Directions
Extract the lines of the material below, beginning with the first and ending with the line that holds "random.seed(4)". Skip every picture.

Data excerpt

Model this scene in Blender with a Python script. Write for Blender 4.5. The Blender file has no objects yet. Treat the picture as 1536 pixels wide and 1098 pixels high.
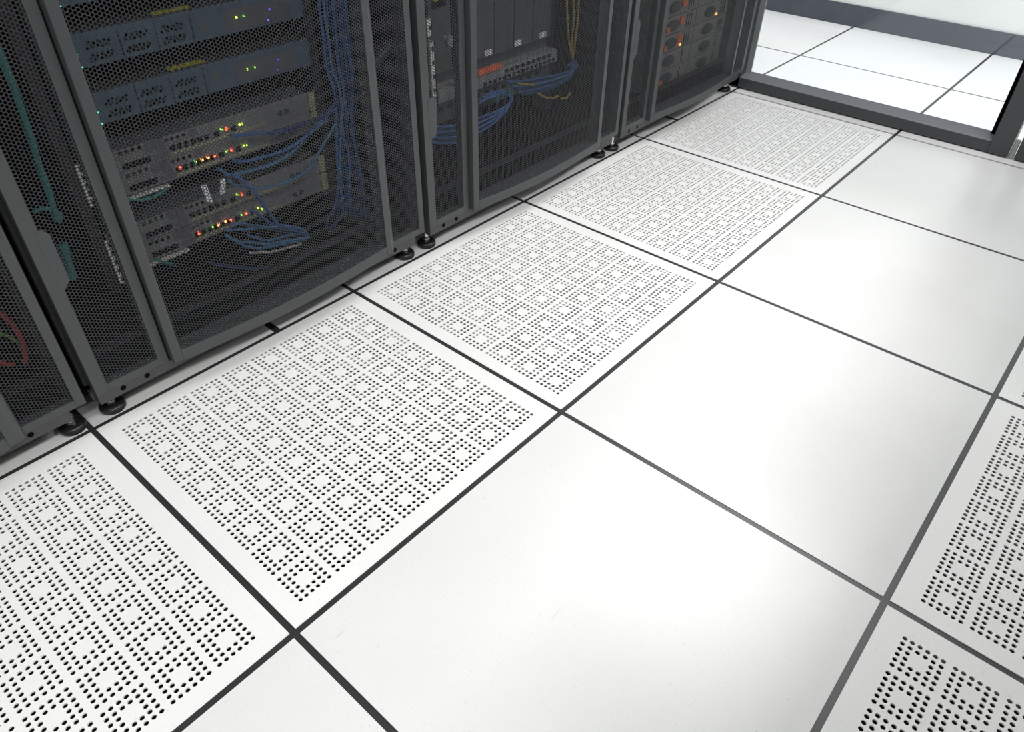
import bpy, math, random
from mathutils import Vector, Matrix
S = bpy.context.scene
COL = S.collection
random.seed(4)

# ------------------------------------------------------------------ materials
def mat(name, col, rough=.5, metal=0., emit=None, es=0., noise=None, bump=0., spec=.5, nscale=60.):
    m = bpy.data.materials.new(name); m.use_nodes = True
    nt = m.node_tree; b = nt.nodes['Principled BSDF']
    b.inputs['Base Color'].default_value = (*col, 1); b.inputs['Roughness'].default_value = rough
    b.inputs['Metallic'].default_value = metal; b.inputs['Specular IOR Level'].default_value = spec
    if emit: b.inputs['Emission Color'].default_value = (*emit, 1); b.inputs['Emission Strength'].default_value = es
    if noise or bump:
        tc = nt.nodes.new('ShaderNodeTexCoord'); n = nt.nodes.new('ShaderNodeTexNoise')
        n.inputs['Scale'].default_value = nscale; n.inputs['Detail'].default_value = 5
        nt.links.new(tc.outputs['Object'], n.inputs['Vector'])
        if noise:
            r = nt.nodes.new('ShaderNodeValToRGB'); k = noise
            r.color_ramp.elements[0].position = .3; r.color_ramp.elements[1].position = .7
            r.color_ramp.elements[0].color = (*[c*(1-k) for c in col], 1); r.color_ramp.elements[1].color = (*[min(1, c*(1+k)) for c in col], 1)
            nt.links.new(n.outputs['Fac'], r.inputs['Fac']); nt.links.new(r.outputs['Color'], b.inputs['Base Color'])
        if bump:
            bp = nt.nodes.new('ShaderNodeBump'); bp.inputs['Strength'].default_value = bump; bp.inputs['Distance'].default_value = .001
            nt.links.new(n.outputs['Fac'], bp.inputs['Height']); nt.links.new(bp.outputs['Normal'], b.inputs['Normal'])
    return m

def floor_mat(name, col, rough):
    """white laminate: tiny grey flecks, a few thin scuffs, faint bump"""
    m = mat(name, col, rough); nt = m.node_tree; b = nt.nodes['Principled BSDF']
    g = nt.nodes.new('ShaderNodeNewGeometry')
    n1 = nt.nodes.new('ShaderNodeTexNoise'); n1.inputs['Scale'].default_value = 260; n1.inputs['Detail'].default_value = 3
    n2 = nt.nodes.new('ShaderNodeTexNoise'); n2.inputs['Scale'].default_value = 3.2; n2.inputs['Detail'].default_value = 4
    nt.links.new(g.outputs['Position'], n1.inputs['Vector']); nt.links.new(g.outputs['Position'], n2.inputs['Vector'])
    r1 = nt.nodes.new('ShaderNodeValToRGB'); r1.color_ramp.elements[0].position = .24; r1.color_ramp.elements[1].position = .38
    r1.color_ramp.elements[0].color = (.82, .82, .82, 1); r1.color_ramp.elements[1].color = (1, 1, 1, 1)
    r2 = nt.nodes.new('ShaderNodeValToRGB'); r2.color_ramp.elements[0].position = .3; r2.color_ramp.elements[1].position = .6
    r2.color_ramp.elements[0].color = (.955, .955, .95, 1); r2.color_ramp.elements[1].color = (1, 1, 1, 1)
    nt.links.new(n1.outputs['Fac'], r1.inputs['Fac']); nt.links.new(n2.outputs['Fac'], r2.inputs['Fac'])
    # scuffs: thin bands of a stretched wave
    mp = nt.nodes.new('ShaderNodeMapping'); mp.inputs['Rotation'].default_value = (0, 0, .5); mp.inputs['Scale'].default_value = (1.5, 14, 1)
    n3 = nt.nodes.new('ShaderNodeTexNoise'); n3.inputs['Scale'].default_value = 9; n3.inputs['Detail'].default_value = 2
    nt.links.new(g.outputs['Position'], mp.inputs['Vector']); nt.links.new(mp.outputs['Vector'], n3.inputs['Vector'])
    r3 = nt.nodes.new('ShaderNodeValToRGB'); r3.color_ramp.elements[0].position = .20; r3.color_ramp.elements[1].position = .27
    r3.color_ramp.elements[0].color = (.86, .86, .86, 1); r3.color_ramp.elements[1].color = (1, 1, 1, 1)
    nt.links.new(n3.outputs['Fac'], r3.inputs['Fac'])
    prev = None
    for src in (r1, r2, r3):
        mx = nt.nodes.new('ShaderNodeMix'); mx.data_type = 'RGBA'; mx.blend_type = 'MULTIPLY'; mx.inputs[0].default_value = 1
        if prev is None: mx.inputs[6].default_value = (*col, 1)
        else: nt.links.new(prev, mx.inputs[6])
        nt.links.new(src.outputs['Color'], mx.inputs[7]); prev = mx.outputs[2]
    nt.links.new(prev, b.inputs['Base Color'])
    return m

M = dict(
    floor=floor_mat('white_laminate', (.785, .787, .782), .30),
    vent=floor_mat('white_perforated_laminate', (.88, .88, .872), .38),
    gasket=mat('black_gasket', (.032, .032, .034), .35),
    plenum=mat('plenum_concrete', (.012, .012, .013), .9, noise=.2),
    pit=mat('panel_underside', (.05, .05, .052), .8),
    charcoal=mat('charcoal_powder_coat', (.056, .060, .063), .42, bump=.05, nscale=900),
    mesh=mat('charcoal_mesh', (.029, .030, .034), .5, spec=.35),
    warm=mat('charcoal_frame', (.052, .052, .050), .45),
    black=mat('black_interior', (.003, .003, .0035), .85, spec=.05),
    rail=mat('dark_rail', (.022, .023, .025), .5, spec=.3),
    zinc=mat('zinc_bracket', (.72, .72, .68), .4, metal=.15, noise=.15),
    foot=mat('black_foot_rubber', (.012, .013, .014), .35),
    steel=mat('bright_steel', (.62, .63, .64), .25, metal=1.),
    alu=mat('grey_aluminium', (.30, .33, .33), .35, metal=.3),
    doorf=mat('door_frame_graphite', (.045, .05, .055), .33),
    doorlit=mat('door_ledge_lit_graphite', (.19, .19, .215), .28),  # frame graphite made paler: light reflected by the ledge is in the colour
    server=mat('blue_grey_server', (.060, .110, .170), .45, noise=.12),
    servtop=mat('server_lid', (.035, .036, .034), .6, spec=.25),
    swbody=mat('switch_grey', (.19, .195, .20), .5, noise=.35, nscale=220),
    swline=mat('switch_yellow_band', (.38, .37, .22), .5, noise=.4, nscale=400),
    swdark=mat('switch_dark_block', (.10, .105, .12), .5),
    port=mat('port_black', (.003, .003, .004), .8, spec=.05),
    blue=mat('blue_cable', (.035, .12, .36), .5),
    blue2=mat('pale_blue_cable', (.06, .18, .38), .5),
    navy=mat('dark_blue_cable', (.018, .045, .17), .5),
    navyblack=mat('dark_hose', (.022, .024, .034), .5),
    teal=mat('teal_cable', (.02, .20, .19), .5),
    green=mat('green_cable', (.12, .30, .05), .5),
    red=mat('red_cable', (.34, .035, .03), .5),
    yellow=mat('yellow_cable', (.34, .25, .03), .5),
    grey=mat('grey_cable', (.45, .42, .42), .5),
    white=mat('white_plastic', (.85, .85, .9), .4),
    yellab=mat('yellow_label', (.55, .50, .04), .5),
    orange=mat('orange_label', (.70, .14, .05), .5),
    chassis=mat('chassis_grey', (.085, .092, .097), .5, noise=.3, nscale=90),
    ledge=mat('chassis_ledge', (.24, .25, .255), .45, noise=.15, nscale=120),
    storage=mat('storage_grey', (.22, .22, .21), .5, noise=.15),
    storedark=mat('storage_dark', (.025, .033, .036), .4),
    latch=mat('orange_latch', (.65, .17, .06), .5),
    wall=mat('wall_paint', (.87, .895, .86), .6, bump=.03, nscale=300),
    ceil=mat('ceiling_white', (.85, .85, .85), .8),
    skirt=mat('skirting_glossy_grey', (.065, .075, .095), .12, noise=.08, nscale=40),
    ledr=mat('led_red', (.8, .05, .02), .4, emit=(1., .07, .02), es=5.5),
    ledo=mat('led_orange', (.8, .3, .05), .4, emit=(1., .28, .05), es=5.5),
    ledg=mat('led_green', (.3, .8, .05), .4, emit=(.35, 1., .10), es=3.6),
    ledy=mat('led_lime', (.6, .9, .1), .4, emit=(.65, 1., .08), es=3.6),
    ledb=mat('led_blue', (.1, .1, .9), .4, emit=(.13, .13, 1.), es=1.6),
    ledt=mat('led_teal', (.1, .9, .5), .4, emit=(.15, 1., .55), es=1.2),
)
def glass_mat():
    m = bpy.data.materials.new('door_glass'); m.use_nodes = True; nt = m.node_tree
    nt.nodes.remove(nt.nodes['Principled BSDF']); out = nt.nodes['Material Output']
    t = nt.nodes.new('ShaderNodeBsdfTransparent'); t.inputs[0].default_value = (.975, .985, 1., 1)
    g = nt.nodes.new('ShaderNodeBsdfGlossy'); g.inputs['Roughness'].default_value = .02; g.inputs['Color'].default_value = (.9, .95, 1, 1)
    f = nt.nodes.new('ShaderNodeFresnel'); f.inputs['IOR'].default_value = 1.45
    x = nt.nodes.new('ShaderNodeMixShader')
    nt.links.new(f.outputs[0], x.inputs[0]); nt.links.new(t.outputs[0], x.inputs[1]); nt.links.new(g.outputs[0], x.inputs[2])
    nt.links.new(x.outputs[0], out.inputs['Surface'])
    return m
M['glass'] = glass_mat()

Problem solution
Model this scene in Blender with a Python script. Write for Blender 4.5. The Blender file has no objects yet. Treat the picture as 1536 pixels wide and 1098 pixels high.
import bpy, math, random
from mathutils import Vector, Matrix
S = bpy.context.scene
COL = S.collection
random.seed(4)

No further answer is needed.